In Chapter 8, I deal with the threat that the present account strips arithmetical knowledge of all the important characteristics traditionally associated with it: apriority, objectivity, necessity and universality. I argue that apriority can be saved in the strong sense of arithmetical knowledge being contextually a priori in the context set by our cognitive and physical capacities. Objectivity can be saved in the sense of maximal inter-subjectivity, while necessity can be saved in the sense of arithmetical theorems being true in all possible worlds where cognitive agents with proto-arithmetical abilities have developed. Finally, universality of arithmetical truths is saved through arithmetic being universally applicable and shared by all members of cultures that develop arithmetic based on proto-arithmetical abilities.

In Chapter 7, I focus on the ‘conventionalist threat’ against the account presented in this book. I present Warren’s conventionalist account of mathematics and discuss Wittgenstein’s philosophy of mathematics and its debated conventionalism. I identify strict conventionalism according to which mathematical truths are fundamentally arbitrary as the main threat against the present account.

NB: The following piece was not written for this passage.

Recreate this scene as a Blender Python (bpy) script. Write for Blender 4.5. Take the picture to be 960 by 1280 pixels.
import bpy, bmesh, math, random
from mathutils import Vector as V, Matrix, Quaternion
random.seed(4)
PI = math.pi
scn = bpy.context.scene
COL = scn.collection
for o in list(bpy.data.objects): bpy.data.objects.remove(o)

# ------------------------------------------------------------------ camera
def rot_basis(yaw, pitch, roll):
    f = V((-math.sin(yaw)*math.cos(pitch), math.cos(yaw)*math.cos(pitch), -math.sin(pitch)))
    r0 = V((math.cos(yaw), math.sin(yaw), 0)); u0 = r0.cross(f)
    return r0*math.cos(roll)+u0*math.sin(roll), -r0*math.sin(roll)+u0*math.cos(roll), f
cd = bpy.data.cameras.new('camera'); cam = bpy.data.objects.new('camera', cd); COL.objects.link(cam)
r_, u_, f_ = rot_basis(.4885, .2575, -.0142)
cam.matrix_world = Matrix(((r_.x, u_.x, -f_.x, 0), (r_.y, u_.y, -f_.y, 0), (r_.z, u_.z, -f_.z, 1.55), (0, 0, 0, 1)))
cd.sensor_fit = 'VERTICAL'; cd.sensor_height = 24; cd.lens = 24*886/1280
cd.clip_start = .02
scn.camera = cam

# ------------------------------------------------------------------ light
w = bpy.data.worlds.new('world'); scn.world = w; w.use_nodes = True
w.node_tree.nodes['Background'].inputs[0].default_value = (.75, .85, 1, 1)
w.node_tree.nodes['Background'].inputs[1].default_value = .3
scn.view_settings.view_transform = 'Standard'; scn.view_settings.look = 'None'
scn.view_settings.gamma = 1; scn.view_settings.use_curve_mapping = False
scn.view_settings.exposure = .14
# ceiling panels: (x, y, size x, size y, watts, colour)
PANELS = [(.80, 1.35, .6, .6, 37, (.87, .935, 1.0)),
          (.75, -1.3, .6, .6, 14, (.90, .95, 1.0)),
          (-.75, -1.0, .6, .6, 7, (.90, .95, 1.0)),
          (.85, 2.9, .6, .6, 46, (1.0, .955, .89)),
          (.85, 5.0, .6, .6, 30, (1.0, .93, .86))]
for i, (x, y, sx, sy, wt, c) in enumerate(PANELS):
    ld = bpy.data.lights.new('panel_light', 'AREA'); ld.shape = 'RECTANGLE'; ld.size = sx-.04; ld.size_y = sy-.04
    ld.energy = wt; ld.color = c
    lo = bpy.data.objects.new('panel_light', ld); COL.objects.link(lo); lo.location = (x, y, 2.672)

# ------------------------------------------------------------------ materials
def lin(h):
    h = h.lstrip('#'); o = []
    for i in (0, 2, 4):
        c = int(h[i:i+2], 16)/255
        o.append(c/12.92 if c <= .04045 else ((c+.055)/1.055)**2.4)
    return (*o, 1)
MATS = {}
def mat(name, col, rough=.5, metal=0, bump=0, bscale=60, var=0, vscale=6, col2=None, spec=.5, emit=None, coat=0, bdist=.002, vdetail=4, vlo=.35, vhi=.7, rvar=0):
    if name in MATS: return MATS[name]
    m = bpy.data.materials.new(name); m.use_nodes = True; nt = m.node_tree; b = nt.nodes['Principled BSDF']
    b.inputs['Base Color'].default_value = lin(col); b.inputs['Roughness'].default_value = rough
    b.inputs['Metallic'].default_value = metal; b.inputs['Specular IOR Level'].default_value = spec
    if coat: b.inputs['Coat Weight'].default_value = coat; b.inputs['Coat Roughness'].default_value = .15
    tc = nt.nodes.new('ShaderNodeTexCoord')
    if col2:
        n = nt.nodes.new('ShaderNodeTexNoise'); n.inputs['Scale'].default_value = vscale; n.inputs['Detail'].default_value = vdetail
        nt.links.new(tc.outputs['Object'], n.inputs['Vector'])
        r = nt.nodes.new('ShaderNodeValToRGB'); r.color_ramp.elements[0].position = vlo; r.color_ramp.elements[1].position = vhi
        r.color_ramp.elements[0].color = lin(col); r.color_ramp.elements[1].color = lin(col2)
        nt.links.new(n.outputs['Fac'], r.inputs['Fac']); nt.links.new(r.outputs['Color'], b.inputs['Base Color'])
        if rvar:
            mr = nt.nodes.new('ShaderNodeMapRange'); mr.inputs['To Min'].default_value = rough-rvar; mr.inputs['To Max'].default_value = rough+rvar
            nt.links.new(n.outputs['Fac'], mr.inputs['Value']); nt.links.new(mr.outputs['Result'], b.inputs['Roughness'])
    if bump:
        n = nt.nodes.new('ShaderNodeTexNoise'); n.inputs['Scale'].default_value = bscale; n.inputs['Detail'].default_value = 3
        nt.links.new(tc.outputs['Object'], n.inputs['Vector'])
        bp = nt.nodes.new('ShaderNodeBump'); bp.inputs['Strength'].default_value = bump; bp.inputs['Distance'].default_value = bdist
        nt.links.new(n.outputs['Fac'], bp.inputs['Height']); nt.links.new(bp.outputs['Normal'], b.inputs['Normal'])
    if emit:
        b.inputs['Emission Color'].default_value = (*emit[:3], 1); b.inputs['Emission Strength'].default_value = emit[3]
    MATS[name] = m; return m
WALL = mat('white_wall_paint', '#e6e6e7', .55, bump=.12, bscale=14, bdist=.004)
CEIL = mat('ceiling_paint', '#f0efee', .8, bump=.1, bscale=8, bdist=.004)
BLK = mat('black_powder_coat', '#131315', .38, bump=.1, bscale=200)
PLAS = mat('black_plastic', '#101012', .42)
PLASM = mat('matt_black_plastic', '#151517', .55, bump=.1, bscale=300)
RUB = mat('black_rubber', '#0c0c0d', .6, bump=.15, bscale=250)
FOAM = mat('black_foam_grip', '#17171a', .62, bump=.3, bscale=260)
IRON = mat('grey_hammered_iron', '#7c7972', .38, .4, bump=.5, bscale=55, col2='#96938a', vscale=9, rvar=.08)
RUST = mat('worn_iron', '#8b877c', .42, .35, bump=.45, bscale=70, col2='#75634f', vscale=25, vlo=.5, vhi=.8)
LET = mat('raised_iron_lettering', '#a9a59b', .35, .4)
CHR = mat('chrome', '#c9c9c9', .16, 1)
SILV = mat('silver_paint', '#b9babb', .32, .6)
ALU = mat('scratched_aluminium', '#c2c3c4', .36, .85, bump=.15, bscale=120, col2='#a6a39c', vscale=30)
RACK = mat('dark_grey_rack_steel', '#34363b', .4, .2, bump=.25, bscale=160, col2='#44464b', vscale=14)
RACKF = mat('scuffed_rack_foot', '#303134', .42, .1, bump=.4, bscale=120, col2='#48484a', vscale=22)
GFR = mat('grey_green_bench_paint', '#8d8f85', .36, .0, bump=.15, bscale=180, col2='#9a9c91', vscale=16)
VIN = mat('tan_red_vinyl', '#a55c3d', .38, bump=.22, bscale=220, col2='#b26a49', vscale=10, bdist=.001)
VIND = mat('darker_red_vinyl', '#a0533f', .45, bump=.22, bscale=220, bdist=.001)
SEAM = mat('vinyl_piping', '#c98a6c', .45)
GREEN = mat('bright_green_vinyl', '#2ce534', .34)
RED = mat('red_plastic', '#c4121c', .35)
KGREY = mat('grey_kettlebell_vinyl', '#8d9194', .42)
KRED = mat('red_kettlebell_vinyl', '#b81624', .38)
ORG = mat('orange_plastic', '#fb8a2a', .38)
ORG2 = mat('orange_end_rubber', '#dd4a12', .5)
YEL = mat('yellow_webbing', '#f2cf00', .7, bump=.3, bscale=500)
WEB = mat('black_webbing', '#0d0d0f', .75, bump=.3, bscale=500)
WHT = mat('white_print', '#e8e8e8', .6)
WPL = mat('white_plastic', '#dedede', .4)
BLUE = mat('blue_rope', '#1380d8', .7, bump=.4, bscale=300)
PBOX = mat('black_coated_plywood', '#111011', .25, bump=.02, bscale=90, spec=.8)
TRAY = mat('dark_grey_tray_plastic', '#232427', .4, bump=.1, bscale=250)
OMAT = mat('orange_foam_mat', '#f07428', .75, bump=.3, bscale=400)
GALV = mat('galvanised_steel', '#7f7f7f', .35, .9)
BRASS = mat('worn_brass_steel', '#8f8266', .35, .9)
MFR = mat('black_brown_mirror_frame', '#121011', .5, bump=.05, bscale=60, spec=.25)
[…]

I then show that, due to arithmetic’s foundations in the evolutionarily developed proto-arithmetical abilities, my account survives the conventionalist threat. Arithmetical knowledge, under the present understanding, is maximally inter-subjective, which is enough to deal with the threat of arbitrariness. I then discuss the nature of mathematical conventions further, pointing out their importance without succumbing to the view that arithmetic is fundamentally based only on conventions.